2018-09-13 / Front Page

Developers of Lincoln Mill to pay $5,000 fine to city

By Abigail Worthing
Staff Writer


Construction continues along Lincoln Street as the Lincoln Mill developers, LHL Holdings LLC and Chinburg Properties, work to secure funding to begin work. The developers missed the Aug. 29 deadline to secure permits, but have assured the city that the project will continue. (Abigail Worthing photo) Construction continues along Lincoln Street as the Lincoln Mill developers, LHL Holdings LLC and Chinburg Properties, work to secure funding to begin work. The developers missed the Aug. 29 deadline to secure permits, but have assured the city that the project will continue. (Abigail Worthing photo) BIDDEFORD – While construction continues on Lincoln Street, the beginning of construction on the Lincoln Mill itself will be delayed again while finances are put in order.

Developers of the $40 million project, which at last estimate was slated for July 2020 completion, had until Aug. 29 to pick up building permits, the cost of which will be based on the final building valuation, calculated at the rate of $14.35 per $1,000, as well as a $60 application fee. Code Enforcement Director Roby Fecteau said on Sept. 4, developers missed that deadline. The developers must therefore pay $5,000 to the city of Biddeford.

Primary developer for the project, Tim Harrington of LHL Holdings LLC, formerly Atlantic Holdings LLC, joined Eric Chinburg of Chinburg Properties to develop Lincoln Mill. On Aug. 30, the day after the deadline to pick up permits, Mayor Alan Casavant received a letter from Chinburg detailed reasons behind the delay and assuring him that the project will continue as planned.

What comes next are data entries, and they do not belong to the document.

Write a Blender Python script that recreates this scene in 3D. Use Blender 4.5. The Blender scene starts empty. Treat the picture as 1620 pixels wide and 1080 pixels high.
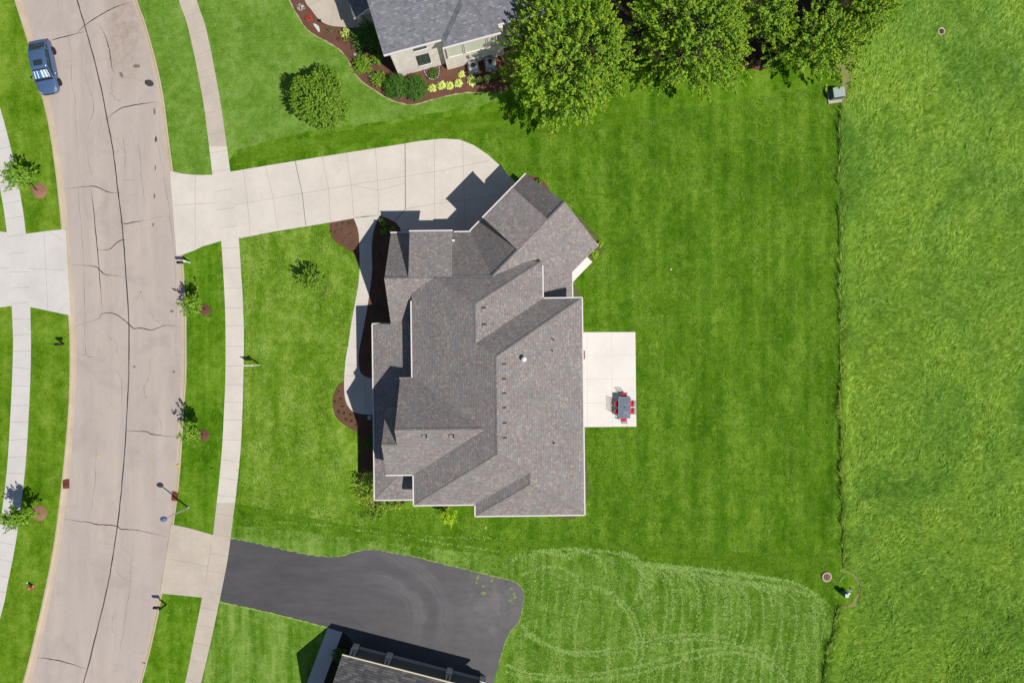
import bpy, math, random
import numpy as np
from mathutils import Vector, Matrix, noise as mnoise
R = math.radians
random.seed(7); rng = np.random.default_rng(7)
scene = bpy.context.scene

# ------------------------------------------------------------------ camera, sky, sun, exposure
Z = 62.0; PX = 18.0                      # camera height (m), ground pixels per metre in the photograph
cam = bpy.data.cameras.new('camera'); camo = bpy.data.objects.new('camera', cam)
scene.collection.objects.link(camo); scene.camera = camo
camo.location = (0, 0, Z); camo.rotation_euler = (0, 0, 0)
cam.sensor_width = 36; cam.lens = 36 * (Z * PX) / 1620; cam.clip_start = 0.5; cam.clip_end = 600
SUN_EL = R(54.3); SDX, SDY = 0.79, -0.613     # horizontal direction towards the sun
w = bpy.data.worlds.new('World'); scene.world = w; w.use_nodes = True
nt = w.node_tree; bg = nt.nodes['Background']
sky = nt.nodes.new('ShaderNodeTexSky'); sky.sky_type = 'NISHITA'; sky.sun_disc = False
sky.sun_elevation = SUN_EL; sky.sun_rotation = math.atan2(SDX, SDY)
sky.air_density = 1.0; sky.dust_density = 0.4; sky.ozone_density = 1.5
nt.links.new(sky.outputs[0], bg.inputs[0]); bg.inputs[1].default_value = 0.068
sl = bpy.data.lights.new('sun', 'SUN'); sl.energy = 4.65; sl.angle = R(0.5); sl.color = (1.0, 0.95, 0.87)
so = bpy.data.objects.new('sun', sl); scene.collection.objects.link(so)
d = Vector((SDX * math.cos(SUN_EL), SDY * math.cos(SUN_EL), math.sin(SUN_EL)))
so.rotation_euler = d.to_track_quat('Z', 'Y').to_euler(); so.location = (40, -30, 60)
vs = scene.view_settings; vs.view_transform = 'Standard'; vs.look = 'None'; vs.gamma = 1; vs.exposure = -0.12

# ------------------------------------------------------------------ helpers
COL = scene.collection
def P(px, py, h=0.0):
    """a pixel of the 1620x1080 photograph seen at height h -> plan position in metres"""
    k = (Z - h) / Z / PX
    return ((px - 810) * k, (540 - py) * k)
def tag(o, label=None, cat=None, group=None, kind=None):
    if label: o['label'] = label
    if cat: o['category'] = cat
    if group: o['group'] = group
    if kind: o['kind'] = kind
    return o
def empty(name, loc=(0, 0, 0), rz=0.0, label=None, cat=None, group=None):
    o = bpy.data.objects.new(name, None); COL.objects.link(o); o.location = loc; o.rotation_euler = (0, 0, rz)
    o.empty_display_size = 0.2
    return tag(o, label, cat, group)
def copy_tree(o, parent=None):
    c = o.copy(); COL.objects.link(c)
    if parent: c.parent = parent
    for ch in list(o.children): copy_tree(ch, c)
    return c
class MB:
    """collects polygons; build() links them as one mesh object"""
    def __init__(s): s.v = []; s.f = []; s.m = []; s.sm = []
    def add(s, vs, fs, mi=0, smooth=False):
        b = len(s.v); s.v += [tuple(v) for v in vs]
        for f in fs: s.f.append([b + i for i in f]); s.m.append(mi); s.sm.append(smooth)
    def box(s, c, size, rz=0.0, mi=0, bev=0.0):
        x, y, z = size[0] / 2, size[1] / 2, size[2] / 2
        M = Matrix.Rotation(rz, 3, 'Z'); C = Vector(c)
        if bev <= 0:
            vs = [C + M @ Vector((a * x, b * y, e * z)) for e in (-1, 1) for a, b in ((-1, -1), (1, -1), (1, 1), (-1, 1))]
            s.add(vs, [(3, 2, 1, 0), (4, 5, 6, 7), (0, 1, 5, 4), (1, 2, 6, 5), (2, 3, 7, 6), (3, 0, 4, 7)], mi)
        else:
            ring = lambda X, Y, zz: [C + M @ Vector((a, b, zz)) for a, b in ((-X + bev, -Y), (X - bev, -Y), (X, -Y + bev), (X, Y - bev), (X - bev, Y), (-X + bev, Y), (-X, Y - bev), (-X, -Y + bev))]
            vs = ring(x, y, -z) + ring(x, y, z - bev) + ring(x - bev, y - bev, z)
            fs = [tuple(range(7, -1, -1)), tuple(range(16, 24))]
            for r in (0, 8):
                for i in range(8): j = (i + 1) % 8; fs.append((r + i, r + j, r + 8 + j, r + 8 + i))
            s.add(vs, fs, mi)
    def cyl(s, p0, p1, r0, r1=None, n=10, mi=0, smooth=True, caps=True):
        r1 = r0 if r1 is None else r1; p0 = Vector(p0); p1 = Vector(p1); ax = (p1 - p0).normalized()
        a = ax.orthogonal().normalized(); b = ax.cross(a)
        vs = [p + (a * math.cos(t) + b * math.sin(t)) * r for p, r in ((p0, r0), (p1, r1)) for t in [2 * math.pi * i / n for i in range(n)]]
        s.add(vs, [(i, (i + 1) % n, n + (i + 1) % n, n + i) for i in range(n)], mi, smooth)
        if caps: s.add(vs, [tuple(range(n - 1, -1, -1)), tuple(range(n, 2 * n))], mi)
    def tube(s, pts, r, n=7, mi=0):
        pts = [Vector(p) for p in pts]; rr = r if hasattr(r, '__len__') else [r] * len(pts)
        vs = []; a = None
        for i, p in enumerate(pts):
            t = (pts[min(i + 1, len(pts) - 1)] - pts[max(i - 1, 0)]).normalized()
            a = t.orthogonal().normalized() if a is None else (a - t * a.dot(t)).normalized()
            b = t.cross(a)
            vs += [p + (a * math.cos(q) + b * math.sin(q)) * rr[i] for q in [2 * math.pi * k / n for k in range(n)]]
        fs = [(i * n + k, i * n + (k + 1) % n, (i + 1) * n + (k + 1) % n, (i + 1) * n + k) for i in range(len(pts) - 1) for k in range(n)]
        fs += [tuple(range(n - 1, -1, -1)), tuple(range((len(pts) - 1) * n, len(pts) * n))]
        s.add(vs, fs, mi, True)
    def lathe(s, prof, c=(0, 0, 0), n=20, mi=0, smooth=True):
        vs = [(c[0] + r * math.cos(2 * math.pi * k / n), c[1] + r * math.sin(2 * math.pi * k / n), c[2] + z) for r, z in prof for k in range(n)]
        fs = [(i * n + k, i * n + (k + 1) % n, (i + 1) * n + (k + 1) % n, (i + 1) * n + k) for i in range(len(prof) - 1) for k in range(n)]
        fs += [tuple(range(n - 1, -1, -1)), tuple(range((len(prof) - 1) * n, len(prof) * n))]
        s.add(vs, fs, mi, smooth)
    def prism(s, poly, z0, z1, mi=0, bottom=True):
        if area(poly) < 0: poly = poly[::-1]
        n = len(poly); vs = [(x, y, z0) for x, y in poly] + [(x, y, z1) for x, y in poly]
        fs = [tuple(range(n, 2 * n))] + ([tuple(range(n - 1, -1, -1))] if bottom else [])
        fs += [(i, (i + 1) % n, n + (i + 1) % n, n + i) for i in range(n)]
        s.add(vs, fs, mi)
    def slab(s, pts, t, mi=0, side=1):
        """roof plane: top polygon pts (3D), thickness t straight down; sides use material index side"""
        pts = [Vector(p) for p in pts]; n = len(pts)
        nz = sum((pts[i].x * pts[(i + 1) % n].y - pts[(i + 1) % n].x * pts[i].y) for i in range(n))
        if nz < 0: pts = pts[::-1]
        lo = [p - Vector((0, 0, t)) for p in pts]
        s.add(pts, [tuple(range(n))], mi)
        s.add(pts + lo, [tuple(range(2 * n - 1, n - 1, -1))] + [(n + i, n + (i + 1) % n, (i + 1) % n, i) for i in range(n)], side)
    def build(s, name, mats, parent=None, loc=None, uv=False):
        me = bpy.data.meshes.new(name); me.from_pydata(s.v, [], s.f)
        if not isinstance(mats, (list, tuple)): mats = [mats]
        for m in mats: me.materials.append(m)
        me.polygons.foreach_set('material_index', [min(i, len(mats) - 1) for i in s.m])
        me.polygons.foreach_set('use_smooth', s.sm)
        if uv: slope_uv(me)
        me.update(); o = bpy.data.objects.new(name, me); COL.objects.link(o)
        if parent: o.parent = parent
        if loc: o.location = loc
        return o
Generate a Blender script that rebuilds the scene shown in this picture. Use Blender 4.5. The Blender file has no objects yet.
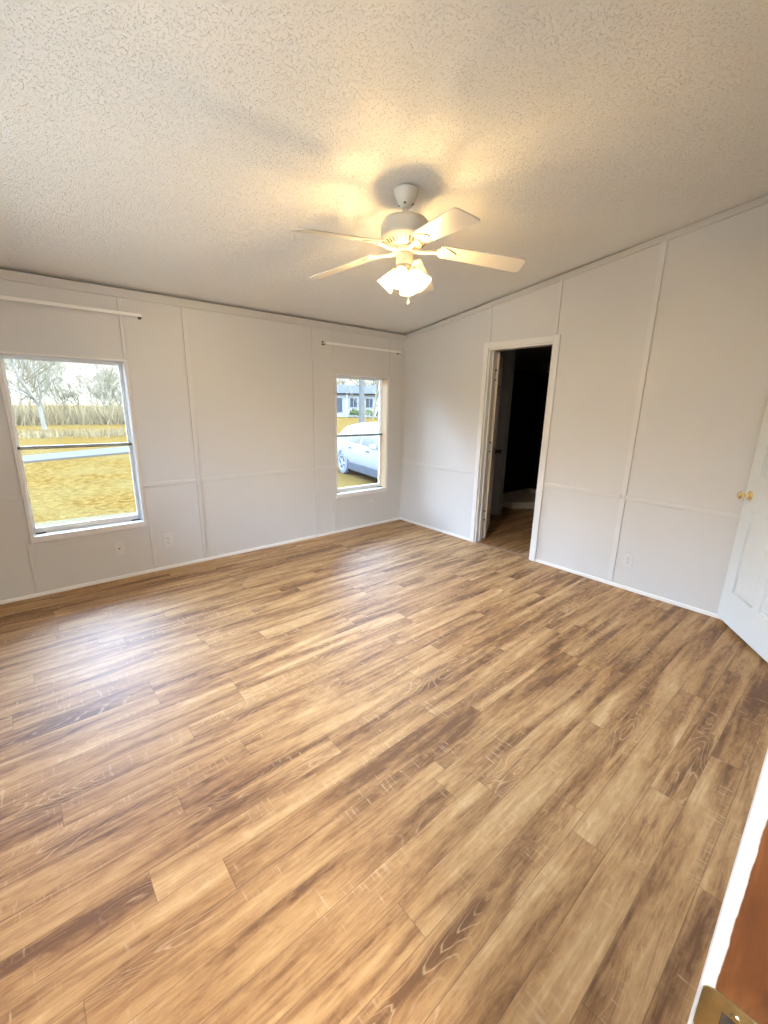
import bpy, bmesh, math, random
from mathutils import Vector, Matrix
import numpy as np

SC = bpy.context.scene
COL = SC.collection
PI = math.pi
rnd = random.Random(7)

# ------------------------------------------------------------------ camera
F_PX, YAW, PITCH, ROLL = 423.87, 0.71521, 0.24891, 0.020743
CAM = Vector((-3.6728, -3.9015, 1.4525))
def cam_axes():
    f = Vector((math.sin(YAW) * math.cos(PITCH), math.cos(YAW) * math.cos(PITCH), -math.sin(PITCH)))
    r = Vector((math.cos(YAW), -math.sin(YAW), 0)); u = r.cross(f)
    return r * math.cos(ROLL) + u * math.sin(ROLL), -r * math.sin(ROLL) + u * math.cos(ROLL), f
r_, u_, f_ = cam_axes()
cam = bpy.data.objects.new('camera', bpy.data.cameras.new('camera'))
COL.objects.link(cam)
cam.matrix_world = Matrix(((r_.x, u_.x, -f_.x, CAM.x), (r_.y, u_.y, -f_.y, CAM.y), (r_.z, u_.z, -f_.z, CAM.z), (0, 0, 0, 1)))
cam.data.sensor_fit = 'HORIZONTAL'; cam.data.sensor_width = 36.0
cam.data.lens = F_PX / 768 * 36.0
cam.data.clip_start = 0.02; cam.data.clip_end = 500
SC.camera = cam

# ------------------------------------------------------------------ light and exposure
SKY_LOW, SKY_HIGH = 1.15, 19.0
SUN_E = 5.5
HALL_W = 70.0
BULB_GLOW = 930.0
SC.view_settings.view_transform = 'Standard'
SC.view_settings.look = 'None'
SC.view_settings.gamma = 1.0
SC.view_settings.use_curve_mapping = False
SC.view_settings.exposure = 0.88

def N(nt, t, **kw):
    n = nt.nodes.new(t)
    for k, v in kw.items(): setattr(n, k, v)
    return n
def setin(nt, node, key, v):
    s = node.inputs[key]
    if isinstance(v, bpy.types.NodeSocket): nt.links.new(v, s)
    else: s.default_value = v
def mth(nt, op, a, b=0.0, c=None, clamp=False):
    n = N(nt, 'ShaderNodeMath', operation=op, use_clamp=clamp)
    setin(nt, n, 0, a); setin(nt, n, 1, b)
    if c is not None: setin(nt, n, 2, c)
    return n.outputs[0]
def ramp(nt, fac, stops, interp='LINEAR'):
    n = N(nt, 'ShaderNodeValToRGB'); n.color_ramp.interpolation = interp
    el = n.color_ramp.elements
    while len(el) < len(stops): el.new(0.5)
    for e, (p, c) in zip(el, stops):
        e.position = p; e.color = (c[0], c[1], c[2], 1) if not isinstance(c, (int, float)) else (c, c, c, 1)
    setin(nt, n, 'Fac', fac); return n.outputs['Color']
def mixc(nt, fac, a, b, mode='MIX'):
    n = N(nt, 'ShaderNodeMix', data_type='RGBA', blend_type=mode)
    for k, v in ((0, fac), (6, a), (7, b)):
        if isinstance(v, tuple) and len(v) == 3: v = (*v, 1)
        setin(nt, n, k, v)
    return n.outputs[2]
def maprange(nt, v, a, b, c=0.0, d=1.0, smooth=False):
    n = N(nt, 'ShaderNodeMapRange'); n.clamp = True
    if smooth: n.interpolation_type = 'SMOOTHSTEP'
    for k, x in zip((0, 1, 2, 3, 4), (v, a, b, c, d)): setin(nt, n, k, x)
    return n.outputs[0]
def noise(nt, vec, scale=5, detail=2, rough=0.5, dist=0.0, dim='3D'):
    n = N(nt, 'ShaderNodeTexNoise', noise_dimensions=dim)
    if vec is not None: setin(nt, n, 'Vector', vec)
    setin(nt, n, 'Scale', scale); setin(nt, n, 'Detail', detail); setin(nt, n, 'Roughness', rough); setin(nt, n, 'Distortion', dist)
    return n.outputs['Fac']
def comb(nt, x, y, z):
    n = N(nt, 'ShaderNodeCombineXYZ')
    for k, v in zip('XYZ', (x, y, z)): setin(nt, n, k, v)
    return n.outputs[0]
def bump(nt, h, strength, dist=0.01):
    n = N(nt, 'ShaderNodeBump'); setin(nt, n, 'Height', h); setin(nt, n, 'Strength', strength); setin(nt, n, 'Distance', dist)
    return n.outputs[0]

world = bpy.data.worlds.new('sky'); SC.world = world; world.use_nodes = True
nt = world.node_tree; nt.nodes.clear()
tc = N(nt, 'ShaderNodeTexCoord'); sp = N(nt, 'ShaderNodeSeparateXYZ'); nt.links.new(tc.outputs['Generated'], sp.inputs[0])
el = mth(nt, 'ARCSINE', sp.outputs['Z'])
k = maprange(nt, el, 0.06, 0.50, 0, 1, True)
cloud = noise(nt, tc.outputs['Generated'], 2.2, 4, 0.55)
stren = mth(nt, 'MULTIPLY', maprange(nt, k, 0, 1, SKY_LOW, SKY_HIGH), maprange(nt, cloud, 0.3, 0.7, 0.85, 1.15))
colr = mixc(nt, k, (1.0, 0.99, 0.97), (0.62, 0.86, 1.30))
bg = N(nt, 'ShaderNodeBackground'); nt.links.new(colr, bg.inputs[0]); nt.links.new(stren, bg.inputs[1])
out = N(nt, 'ShaderNodeOutputWorld'); nt.links.new(bg.outputs[0], out.inputs[0])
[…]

In his letter, Chinburg cites what he calls a “complicated financial agreement” and confirms that required appraisals have been completed. The city of Biddeford amended the original joint development agreement in March to include an extension that would allow the project to navigate the complicated waters of qualifying for historic tax credits. LHL was forced to reassess and secure a new property appraisal this fall after the possible tax reform left the historic tax credit status unsure. In the final version of the tax legislation signed on Dec. 22 by President Donald Trump, the program retains 20 percent tax credit for buildings built before 1936 but requires the credit be taken over the course of five years. By the time the credit was reinstated, the previous appraisal for the property was too old to secure financing. This required LHL to apply for an extension while waiting for a new appraisal, which can take between 12 and 16 weeks. The most recent appraisal values the property at $2.1 million. LHL Holding LLC purchased the property (as Atlantic Holdings LLC) on Jan. 16, 2015 for $2.5 million. While the original proposal for the mill included plans for an 80-room boutique hotel, plans have shifted to strictly residential.

“The details associated with the reuse of a historic mill facility combined with multiple funding sources have resulted in that part of the process taking longer,” Chinburg writes in the letter. “Our banks continue to work with us to shape a development loan agreement that will allow us to begin.”

As part of the missed Aug. 29 deadline, LHL and Chinburg will pay $5,000 to the city to be used in the development of the downtown, which Chinburg affirmed in the letter. Should the project fail to secure necessary permits by Nov. 29 it will be fined $10,000, and will be penalized a further $15,000 if not secured by Feb. 28, 2019.

City Manager James Bennett said it wasn’t a surprise that securing finances delayed the project.

“We knew that getting the finances together would take some time. It’s a complex package to work on,” Bennett said.

As for the construction on Lincoln Street, Bennett said it has less to do with the Lincoln Mill project and more to do with providing necessary improvements to the downtown. As part of the city’s revitalization project for the downtown area, improvements have been made along sidewalks on Main Street between Water and Adams streets, and will continue the project from Adams Street to Elm Street and down Lincoln Street to provide a streamlined aesthetic to the downtown. The city will also fix problems with septic and sewer systems in the area as part of agreements with the Department of Environmental Protection, a project for which the city has budgeted $1.36 million.

“There are four parts to this construction, and the first three don’t have anything to do with the Lincoln Mill project,” Bennett said. “Only one portion of the project is part of our joint agreement. I think people are assuming that this work is just for the project, and that isn’t the case.”

Despite the delay in permitting, Chinburg writes in the letter that Casavant “can be assured that the project is moving forward.”

“You should know that we are fully committed to seeing this project through and look forward to announcing to you that we’ve secured the necessary financial agreement,” Chinburg writes. “Our partners are fully invested in the project; the most obvious demonstration of that is that we own the mill. We appreciate Biddeford’s efforts to support the project.”